Dodgson wrote a number of stories for children that were designed to exemplify mathematical ideas, but which today are almost unreadably sentimental. But his intentions with the Alice books were perfectly clear. He wanted to write the very best children's books he could, and he paid obsessive (and expensive) attention to detail in getting them illustrated and published. He was writing for an extremely intelligent little girl and her friends, all from academic backgrounds. I am sure all the other stuff simply sprang from his extremely well stocked mind.
The relevance of this to the film is obvious - Burton is a highly intelligent (if slightly eccentric) film maker. Had Dodgson been around today, it's all too easy to believe that Burton would have been his automatic first choice for director.
From scarped cliff or quarried stone she cries "A thousand types are gone, I care for nothing, no not one."
TBH, having read both Alice novels and The Hunting Of The Snark, I'm not sure that it's _all_ satirizing. There are some pretty important concepts illustrated in some places. In a humorous way, sure. But I don't think the concept itself is being satirized most of the time.
E.g., the Walrus and the Carpenter part of Through The Looking Glass illustrates the problems inherent in deciding something rashly based on incomplete data, and without exploring it any further. Alice flip-flops between liking the walrus or the carpenter more, as new information is provided. And eventually comes to the realization that _both_ are repulsive characters, regardless of which one of them may be slightly less so. That's a lesson which is still lost even on many adults who seem to think that when taking sides between two parties, they must go all the way and make one the knight in shiny armour if that's the side they chose. (Heck, fanboy wars or armchair political debates are a prime example of that in action.)
Is the concept of deciding badly based on incomplete data satirized there, or is it just illustrated in a humorous way?
In a sense, see my sig below this message. Sure, it's intended to be a funny way to go about it (though if it's actually funny to anyone else, that's another question), and I particularly like the utter nerdiness of it. But by spreading that quote, I'm _not_ satirizing the concept of polar coordinates. I don't find anything silly or invalid about them, and have used them before. The joke is merely in the equivocation fallacy around "polar", nothing else.
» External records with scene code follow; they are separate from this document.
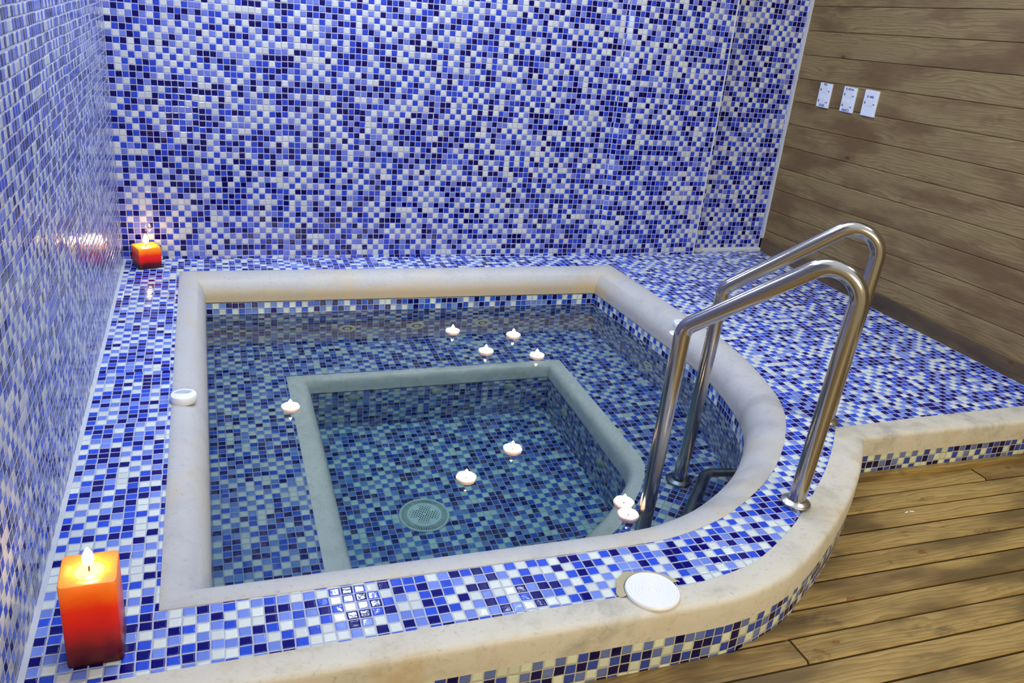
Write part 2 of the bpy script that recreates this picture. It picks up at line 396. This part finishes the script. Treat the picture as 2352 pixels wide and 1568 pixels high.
BO = [(23.7, 17), (23.7, 45), (23.7, 73.4), (46, 73.4), (69.7, 73.4), (69.7, 55)]+catmull([(69.6, 42), (69.2, 39.7), (67.7, 37.1), (65.5, 34.1), (60.0, 28.2), (57.0, 26.0), (52.5, 22.9), (47, 20.3), (42, 18.4)], 3)+[(38, 17)]
BI = [(26.9, 20), (26.9, 45), (26.9, 71.5), (46, 71.5), (67.0, 71.5), (67.0, 55)]+catmull([(66.9, 42.5), (66.6, 39.8), (65.4, 37.4), (63.4, 35.2), (59.6, 31.3), (56.6, 29.0), (52.0, 25.9), (46.5, 23.2), (41, 21.2)], 3)+[(37, 20)]

# ------------------------------------------------------------------ setting: pool surround, basin, edgings
deck_uv = lambda x, y: (x-.227, y+.5)
mb = flat([[(0, .9)]+INl[1:]+[(126, 25.3), (126, 100), (0, 100)], RO], 0, deck_uv)
structure(mb.build('pool_deck', M['mos_deck']), 'raised deck of blue and white glass mosaic around the pool')
prof = [(0, -.4), (0, .06), (.05, .14), (.14, .2), (.24, .17)]
for k in range(1, 11):
    a = math.pi/2*k/10; prof.append((.24+.76*math.sin(a), .17-3.25*(1-math.cos(a))))
prof += [(1, -4.1), (.93, -4.12)]
structure(strip(RO, RI, prof, closed=True).build('trim_1', M['marble'], smooth=True, autos=50), 'rounded white marble coping around the pool edge')
prof = [(0, -.3), (0, .07), (.05, .1), (.55, .12), (.84, .09), (.93, -.02), (.98, -.2), (1.0, -.5), (1.0, -1.6), (1.0, -2.7), (.9, -2.74)]
A = INl+[(100, 24.95), (112, 25.2), (126, 25.5)]; B = OUl+[(100, 21.5), (112, 21.5), (126, 21.5)]
structure(strip(A, B, prof).build('trim_2', M['marble_out'], smooth=True, autos=32), 'weathered white marble edge of the raised deck')
mb = vwall([(p[0]-.08*(1 if p[1] > 0 else 0), p[1]+.12) for p in OUl], -6.3, -2.6, v0=-2.72)
vwall([(87.75, 21.62), (126, 21.62)], -6.3, -2.3, v0=-2.55, mb=mb, u0=.3)
structure(mb.build('step_riser', M['mos_riser']), 'mosaic face of the step up to the pool deck')

mb = vwall(RI, BEN, -4.0, closed=True, flip=True, v0=-4.1)
# bench top; the part inside the curve between the handrails is laid at an angle
def bench_uv(x, y): return (x-.3, y+.2)
ang = math.radians(46); ca, sa = math.cos(ang), math.sin(ang)
def bench_rot(x, y): return (x*ca+y*sa, -x*sa+y*ca)
cut = lambda p: p[1] < 36.4
ro_lo = [p for p in RI if p[1] <= 36.6 and p[0] > 50]
bo_lo = [p for p in BO if p[1] <= 36.6 and p[0] > 50]
zone = ro_lo+[p for p in bo_lo[::-1]]
flat([RI, BO], BEN, bench_uv, mb=mb, mi=0)
flat([zone], BEN+.03, bench_rot, mb=mb, mi=0)
flat([BI], PIT, lambda x, y: (x+.4, y), mb=mb, mi=1)
vwall(BI, PIT, -24.5, closed=True, flip=True, v0=-24.75, mb=mb, mi=1)
structure(mb.build('pool_basin', [M['mos_pool'], M['mos_pit']]), 'blue mosaic basin with a seat ledge and a deeper well')
prof = [(0, -20.3), (0, -19.85), (.35, -19.82), (.62, -19.95), (.82, -20.35), (.94, -21), (1, -21.9), (1, -24.75), (.95, -24.8)]
structure(strip(BO, BI, prof, closed=True).build('trim_3', M['marble_wet'], smooth=True, autos=50), 'pale marble edge of the underwater seat ledge')

# water: closed body, its sides hidden inside the basin shell
mb = MB(); out = []
cx, cy = 47, 48
wp = [(p[0]+(.25 if p[0] > cx else -.25), p[1]+(.25 if p[1] > cy else -.25)) for p in RI]
flat([wp], WAT, lambda x, y: (x, y), mb=mb)
flat([[(p[0], p[1]) for p in wp]], PIT-1, lambda x, y: (x, y), mb=mb)
nf = len(mb.f)
for i in range(len(mb.f)):
    if mb.v[mb.f[i][0]][2] < -30: mb.f[i] = mb.f[i][::-1]
vwall(wp, PIT-1, WAT, closed=True, flip=False, mb=mb)
wat = mb.build('pool_water', M['water'])
bm = bmesh.new(); bm.from_mesh(wat.data); bmesh.ops.recalc_face_normals(bm, faces=bm.faces); bm.to_mesh(wat.data); bm.free()
tag(wat, 'clear still water filling the pool', 'water', kind='stuff')

# ------------------------------------------------------------------ walls
def wallface(pts, z0, z1, u0=0, mb=None):
    return vwall(pts, z0, z1, v0=.5*.975, pitch=.975, mb=mb, u0=u0)
mb = wallface([(0, 96.0), (85.3, 96.05)], -.5, 130)
wallface([(85.3, 96.05), (86.15, 95.3), (86.9, 95.2), (107.5, 96.3), (107.6, 98.35), (126, 99.0)], -.5, 130, u0=85.8*.975, mb=mb)
structure(mb.build('wall_back', M['mos_wall'], smooth=True, autos=25), 'back wall covered in blue and white glass mosaic')
mb = vwall([(0, -60), (0, 96.2)], -.5, 130, v0=.5*.975, pitch=.975, u0=.3)
structure(mb.build('wall_left', M['mos_left']), 'left wall covered in glossy blue mosaic')
# wood wall
mb = MB()
for k in range(-1, 30):
    y1, y0 = 98.9, -62; rr = random.random()*300; rv = random.random()*200
    cuts = [y1]; yy = y1-random.uniform(30, 75)
    
    cuts.append(y0)
    for a, b in zip(cuts[:-1], cuts[1:]):
        off = random.random()*400; dx = random.uniform(-.05, .05)
        def zt(y, kk): return 4.48*kk+.1+.030*(98.5-y)
        x0 = XR+dx; g = .02
        P = lambda x, y, z: (x, y, z)
        zA0, zA1, zB0, zB1 = zt(a, k)+g, zt(a, k+1)-g, zt(b, k)+g, zt(b, k+1)-g
        uv = lambda y, z: (y+off, z*1.0+rv)
        c = .13
        # front face with eased long edges
        for (za, zb, xa, zc, zd, xb) in ((zA0, zB0, x0+c, zA0+c, zB0+c, x0), (zA0+c, zB0+c, x0, zA1-c, zB1-c, x0), (zA1-c, zB1-c, x0, zA1, zB1, x0+c), (zA1, zB1, x0+c, zA1, zB1, x0+1.2), (zA0, zB0, x0+1.2, zA0, zB0, x0+c)):
            pts = [(xa, a, za), (xb, a, zc), (xb, b, zd), (xa, b, zb)]
            mb.face(pts, [uv(a, za-zA0), uv(a, zc-zA0), uv(b, zd-zB0), uv(b, zb-zB0)])
mb.face([(XR+.9, 99.2, -1), (XR+.9, -62, -1), (XR+.9, -62, 140), (XR+.9, 99.2, 140)], None, 1)
structure(mb.build('wall_right', [M['wood_wall'], M['gap']]), 'right wall clad in horizontal wooden boards')
mb = MB(); mb.box((XR-.45, 25.6, -.3), (XR+.3, 98.9, 2.9), lambda p: (p[1]+11, p[2]*1.0+p[0]))
structure(mb.build('baseboard_right', M['wood_dark'], bevel=.12), 'dark wooden skirting along the board wall')
mb = MB(); mb.box((107.6, 97.9, -.1), (125.4, 99.1, .75)); 
structure(mb.build('trim_4', M['grout'], bevel=.2), 'pale mortar strip along the foot of the recess')
mb = MB(); mb.box((-.1, .6, -.1), (.42, 95.9, .12))
structure(mb.build('trim_5', M['grout'], bevel=.06), 'pale grout strip along the foot of the left wall')
mb = MB(); mb.box((125.35, 98.3, 0), (125.95, 99.2, 130))
mb.box((107.4, 96.15, 0), (107.66, 96.5, 130))
structure(mb.build('trim_6', M['grout']), 'thin pale strips at the edges of the recess')
mb = MB(); mb.box((87.5, 20.75, -6.2), (126, 21.7, -5.1), lambda p: (p[0], p[2]+p[1]))
structure(mb.build('trim_7', M['wood_floor'], bevel=.15), 'rough wooden batten at the foot of the step')

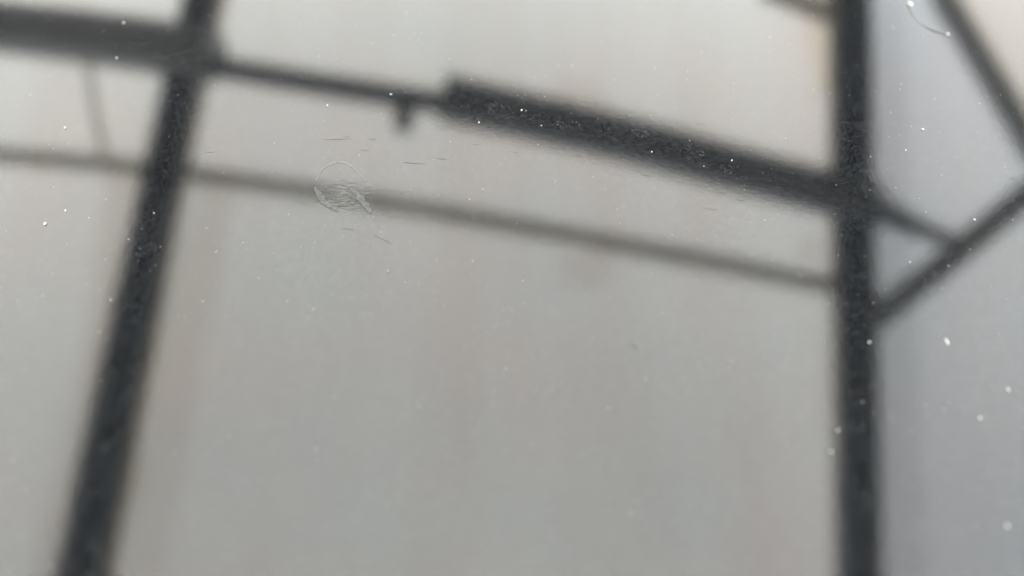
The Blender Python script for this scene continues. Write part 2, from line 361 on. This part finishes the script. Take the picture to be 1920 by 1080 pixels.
SP = [ # x, y, w, h, rot, mat, label
 (1775, 641, 6, 19, .15, 'G', 'bright white rice-shaped grain on the grey right side of the panel'),
 (1888, 987, 7, 9, 0, 'G', 'blurred white grain near the bottom right corner of the panel'),
 (1829, 985, 5, 6, 0, 'D', 'faint blurred grain just left of the bottom right white grain'),
 (1890, 731, 6, 9, .3, 'G', 'white wedge grain, left one of a close pair near right edge'),
 (1905, 737, 5, 7, .2, 'D', 'duller grain, right one of a close pair near right edge'),
 (1837, 784, 7, 8, -.4, 'G', 'white chip below and left of the close pair near right edge'),
 (1770, 768, 5, 6, 0, 'D', 'dull grain low on the grey right side, left of a white chip'),
 (1730, 243, 8, 5, -.4, 'G', 'white speck inside the upper grey bay right of the upright bar'),
 (1698, 282, 4, 4, 0, 'G', 'small speck below left of the speck in the upper grey bay'),
 (1630, 642, 7, 5, -.5, 'G', 'white chip on the right edge of the right upright bar'),
 (1571, 807, 4, 10, -.6, 'G', 'slanting pale sliver on the left edge of the right upright bar'),
 (1558, 847, 5, 8, 0, 'G', 'blurred pale grain left of the right upright bar'),
 (1617, 754, 4, 7, 0, 'D', 'dull grain within the right upright bar, low down'),
 (788, 764, 5, 5, 0, 'D', 'lone blurred round grain in the lower middle of the panel'),
 (1195, 941, 5, 5, 0, 'D', 'lone blurred round grain near the bottom centre right'),
 (727, 509, 6, 12, .3, 'D', 'pale smudge grain below the thin middle bar'),
 (85, 420, 7, 8, 0, 'G', 'bright cream grain at the left under the thin middle bar'),
 (123, 395, 4, 7, .1, 'G', 'small grain above right of the cream grain at the left'),
 (207, 563, 4, 8, -.1, 'D', 'elongated pale grain left of the left slanting bar'),
 (289, 400, 6, 5, .4, 'D', 'pale grain on the left slanting bar below the bar crossing'),
 (122, 240, 5, 5, 0, 'G', 'white speck between the two bars at far left'),
 (232, 43, 4, 5, 0, 'G', 'white speck on the upper edge of the top left beam'),
 (219, 109, 4, 4, 0, 'G', 'white speck on the lower edge of the top left beam'),
 (733, 177, 9, 3, -.3, 'G', 'bright white dash on the thin upper bar'),
 (978, 207, 5, 5, -.6, 'G', 'white speck on the thick beam near its left end'),
 (898, 230, 5, 4, -.4, 'G', 'white speck on the lower edge of the thick beam, left end'),
 (1015, 236, 7, 4, -.3, 'D', 'dull curled fleck in the middle of the thick beam'),
 (1222, 285, 4, 4, 0, 'G', 'white speck at the middle of the thick beam, low side'),
 (1372, 301, 4, 6, -.5, 'G', 'white speck on the thick beam, right half'),
 (1827, 412, 8, 4, -.2, 'G', 'small white crescent beside the lower right brace'),
 (1706, 492, 4, 4, 0, 'G', 'white speck inside the small grey triangle by the brace'),
 (614, 198, 4, 4, 0, 'G', 'white speck under the thin upper bar at left centre'),
]
for i, (x, y, ww, hh, rot, mt, lab) in enumerate(SP):
    o = blob(x, y, ww, hh, rot, seed=i, mat=M_GRIT if mt == 'G' else M_DULL)
    tag(o, lab, 'dust grain', 'larger dust grains on the panel')

# fibre with two beads, top right
fib = [(1707, 8), (1708, 20), (1714, 32), (1722, 42), (1735, 49), (1752, 58), (1766, 62), (1777, 66)]
root = empty("lint_fibre", tuple(spot(1740, 45)))
tag(root, 'thin pale curved fibre with a white bead at each end, top right corner', 'fibre')
base = spot(1740, 45)
pts = densify([spot(x, y)+Vector((0, 0, 6e-5)) for x, y in fib], 4)
k = scale_at(1740, 40)
rad = []
for i in range(len(pts)):
    t = i/(len(pts)-1); rad.append(k*.8*(.7+.45*math.sin(t*9+1)))
link("strand", tube([p-base for p in pts], k, 6, radii=rad), M_SCRL if False else plain("pale_lint", (.14, .14, .135), .6, .3), root)
for (x, y, ww, hh) in ((1706, 9, 12, 11), (1777, 65, 9, 6)):
    o = blob(x, y, ww, hh, .2, seed=x, name="bead"); o.parent = root; o.location = Vector(o.location)-base

# ring left by a dried drop
root = empty("water_spot", tuple(spot(642, 352))); base = spot(642, 352)
tag(root, 'faint broken oval ring of a dried water drop across the thin bar', 'water spot')
def arc(px, wid, mat, name="residue_arc", seed=1):
    rnd = random.Random(seed)
    pts = densify([spot(x, y)+Vector((0, 0, 8e-6)) for x, y in px], 10); k = scale_at(*px[0]); n = len(pts)
    rad = [k*wid/2*(.25+.75*math.sin(math.pi*min(max(i/(n-1), .02), .98)))*rnd.uniform(.65, 1.35) for i in range(n)]
    return link(name, tube([p-base for p in pts], k, 8, flat=.12, radii=rad), mat, root)
arc([(590, 350), (596, 362), (605, 376), (616, 386), (632, 396)], 13, M_RESID, seed=1)
arc([(655, 352), (668, 364), (680, 378), (690, 392), (696, 400)], 13, M_RESID, seed=2)
arc([(592, 340), (602, 320), (622, 307), (645, 305), (665, 318), (684, 340)], 3.5, M_FAINT, seed=3)
0 and arc([(640, 392), (655, 398), (672, 397), (686, 394)], 3, M_RESID, seed=4)
# crackled crumbs inside the ring
rnd = random.Random(5); bmV = []; bmF = []
for i in range(170):
    a = rnd.uniform(0, 6.283); rr = math.sqrt(rnd.random())
    x, y = 648+52*rr*math.cos(a), 372+24*rr*math.sin(a) + .12*(52*rr*math.cos(a))
    if not (352 < y-(x-648)*.15 < 394): continue
    p = spot(x, y)-base+Vector((0, 0, 1.0e-5)); k = scale_at(x, y); l = rnd.uniform(2, 6)*k; ww = rnd.uniform(.5, 1.2)*k; an = rnd.uniform(-.5, .3)
    d = Vector((math.cos(an), math.sin(an), 0)); e = Vector((-d.y, d.x, 0)); b0 = len(bmV)
    for q in (p-d*l/2, p-e*ww/2, p+d*l/2, p+e*ww/2, p+Vector((0, 0, ww*.3))): bmV.append(tuple(q))
    bmF += [(b0, b0+1, b0+4), (b0+1, b0+2, b0+4), (b0+2, b0+3, b0+4), (b0+3, b0, b0+4)]
me = bpy.data.meshes.new("residue_crumbs"); me.from_pydata(bmV, [], bmF)
tag(link("residue_crumbs", me, M_RESID, root), kind='stuff')

# hairline scratches in the paint: parts of the panel
SCR = [ ([(607, 261), (630, 261.5), (657, 260)], 1.5, 0), ([(643, 256), (656, 256)], 1.0, 0), ([(692, 261), (706, 262)], 1.0, 0), ([(675, 281), (692, 282)], 1.0, 0),
 ([(755, 304), (775, 306), (797, 307.5)], 1.5, 0), ([(817, 297), (840, 299)], 1.4, 0), ([(884, 270), (902, 271)], 1.1, 0), ([(958, 284), (972, 286)], 1.1, 0),
 ([(1205, 328), (1222, 331)], 1.3, 0), ([(1240, 330), (1262, 336)], 1.1, 0), ([(1322, 390), (1345, 394)], 1.1, 0), ([(1345, 360), (1362, 364)], 1.1, 0), ([(1375, 372), (1398, 377)], 1.1, 0),
 ([(1178, 640), (1190, 650), (1200, 660)], 2.0, 0), ([(640, 428), (664, 431)], 1.6, 0), ([(385, 286), (404, 285)], 1.3, 0),
 ([(240, 79), (262, 83), (285, 79)], 1.2, 1), ([(962, 411), (980, 419), (1001, 421)], 2.2, 1), ([(1155, 221), (1178, 222), (1180, 217)], 1.4, 1), ([(1208, 294), (1225, 300)], 1.4, 1),
 ([(1306, 232), (1322, 233)], 1.3, 1), ([(1893, 334), (1906, 337)], 1.6, 0), ([(700, 440), (735, 457)], 1.6, 0), ([(1000, 440), (1004, 442)], 2.6, 1) ]
for pl, ww, pale in SCR:
    k = scale_at(*pl[0]); pts = densify([spot(x, y)+Vector((0, 0, 2e-6)) for x, y in pl], 6); n = len(pts)
    rad = [k*ww*.32*(.2+.8*math.sin(math.pi*min(max(i/(n-1), .03), .97)))*random.uniform(.6, 1.25) for i in range(n)]
    link("scratch", tube(pts, k, 6, flat=.15, radii=rad), M_SCRL if pale else M_SCR, PANEL)
# faint patches of dried residue on the thick bar, each a scatter of tiny crusts
for (cx, cy, rx, ry, n) in ((1200, 249, 16, 8, 40), (938, 208, 26, 14, 70), (1052, 233, 12, 5, 20), (1287, 275, 8, 5, 16), (1314, 288, 8, 5, 16), (1040, 226, 60, 12, 50), (1400, 325, 60, 12, 40)):
    base2 = spot(cx, cy); k = scale_at(cx, cy); V = []; F = []
    for _ in range(n):
        a = random.uniform(0, 6.283); q = random.uniform(.5, 1.05)
        p = spot(cx+rx*q*math.cos(a), cy+ry*q*math.sin(a)+.22*rx*q*math.cos(a))-base2+Vector((0, 0, 1e-6))
        l = random.uniform(1, 4.5)*k; ww = random.uniform(.5, 1.1)*k; an = random.uniform(-.9, .5)
        d = Vector((math.cos(an), math.sin(an), 0)); e = Vector((-d.y, d.x, 0)); b0 = len(V)
        for v in (p-d*l/2, p-e*ww/2, p+d*l/2, p+e*ww/2, p+Vector((0, 0, ww*.3))): V.append(tuple(v))
        F += [(b0, b0+1, b0+4), (b0+1, b0+2, b0+4), (b0+2, b0+3, b0+4), (b0+3, b0, b0+4)]
    me = bpy.data.meshes.new("residue_patch"); me.from_pydata(V, [], F)
    tag(link("residue_patch", me, M_SCRL, PANEL, base2), kind='stuff')

# fine dust all over: one object
rnd = random.Random(3); V = []; F = []; OCT = [(0, 1, 4), (1, 2, 4), (2, 3, 4), (3, 0, 4)]
for i in range(5500):
    x = rnd.uniform(-.085, .085); y = rnd.uniform(-.05, .09)
    r = 8e-6 + 2.2e-5*rnd.random()**5*3
    if i >= 5000: x = rnd.uniform(.024, .07); y = rnd.uniform(-.03, .03); r = 1.2e-5 + 2.4e-5*rnd.random()**2
    z = zs(x, y); b0 = len(V); a = rnd.uniform(0, 1.5)
    for k in range(4):
        rr = r*rnd.uniform(.6, 1.3); V.append((x+rr*math.cos(a+k*1.57), y+rr*math.sin(a+k*1.57), z))
    V.append((x, y, z+r*.8)); F += [tuple(b0+q for q in f) for f in OCT]
me = bpy.data.meshes.new("fine_dust"); me.from_pydata(V, [], F)
d = link("fine_dust", me, plain("fine_dust", (.22, .22, .21), .6, .4), None)
tag(d, 'fine pale dust sprinkled all over the glossy panel', 'dust', kind='stuff')
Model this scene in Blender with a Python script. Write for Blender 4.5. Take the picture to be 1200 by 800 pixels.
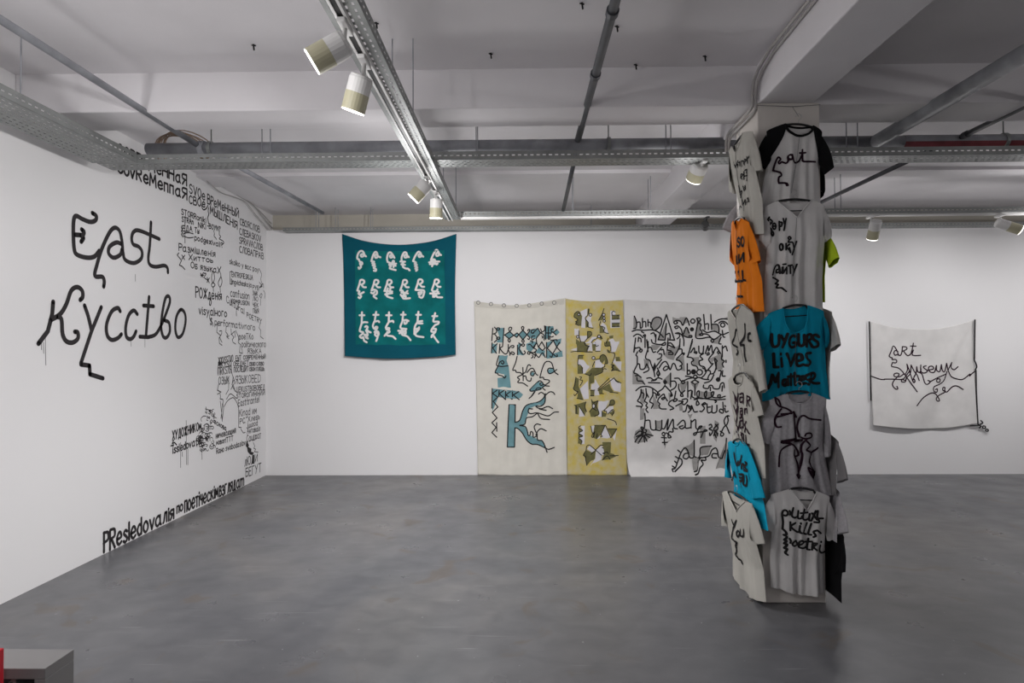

A polar bear is a cartesian bear after a coordinate transform.
It's been a while but I don't think a circle and a parabola are topologically equivalent. If you remove a point from a circle it remains path connected, where removing a point from a parabola cuts it in two. I'm pretty sure a proof by contradiction can be sussed up wherein we assume a homeomorphism between the circle and the parabola and then look at that homeomorphism acting on the subset "circle - point" and "h(circle - point)" and find that those are clearly not homeomorphic.
Dodgson also carefully distinguished his writings on mathematics and his children's books, hence the assumed name. After meeting Queen Victoria, and mistakenly assuming he was being honoured for his work in mathematics, he sent her a copy of his next book - "A treatise on Fluxions" - which must have baffled the Palace. It is very clear indeed that he did not regard the Alice books as aimed at adults.
The fact that he joked about things the Victorians took seriously - including taking the piss out of "moral" writing for children - was because he wanted to protect them from being treated as moral adults. But he was writing for children - so the idea was that they would see the funny side of the stuff adults were trying to impose on them. When he wanted to do that kind of thing for adults he wrote a serious essay or a sermon. As part of the Victorian Establishment, he knew how careful he had to be in employing ridicule.
From scarped cliff or quarried stone she cries "A thousand types are gone, I care for nothing, no not one."
anyone who spends a lot of time around children is a pedophile, like kindergarten teachers or nannies
unless you can point to a situation in which SEXUAL interest is suggested, to suggest he is a pedophile is completely spurious
for example, his pictures: is there anything even remotely erotic about them? innocence is another thing adults are fascinated about children, and "innocence" does not directly connote sexual innocence. being genuinely unaware of and unspoilt by adult concerns: economic innocence, social convention innocence, racist and ethnocentric innocence, knowledge of mortality innocence, moral innocence, etc
and for dedicating a book to a child: in what way is that indication of sexuality? people can be captivated by other people, including children, for all sorts of reasons. maybe this alice was just hilariously precocious and a wise ass and sort of a savant of the absurdist commentary. i've met kids who not only say the most hilariously captivating and incongruent things, but they do so in a way no adult mind could construct, and they do it consistently. for a man of dodgson's interests, such plasticity of childlike mind probably was completely enthralling and absorbing, and for completely nonsexual reasons, yet very magnetic reasons. so maybe he dedicated "alice" to her because it fit her personality, or perhaps she actually is a coauthor, if not overtly, but in subtle ways like planting the seeds in dodgson's minds of the various situations in the story
believe it or not, there are genuinely nonsexual reasons that some adults spend a lot of time around children and become captivated by them. and its normal, and its way more common: its the majority of life experience. ask any parent who befriends his own child, or any older relative, or caretaker. or even scattered situational settings, say a boarder who winds up being stuck at home with a child of another boarder or house's owner over an extended period of time: a completely innocent and normal friendship can develop, without any sexual overtones
of course, pedophiles do exist, and they are the scum of the earth. they deserve severe punishment, because of the threat they represent to children's well-begin. but exactly because of that, you need to be extremely careful with the charge of "pedophile!", it is not a charge to level lightly
intellectual property law is philosophically incoherent. it is your moral duty to ignore it or sabotage it
Contrary to what your mom told you, people on the internet care a lot about your opinions. Even more so when you don't even bother explaining them. CAPS are an excellent way to grab people's attention.
Ears don't count? They do connect to the lungs indirectly.. Ever seen someone blow smoke out of them? freaky.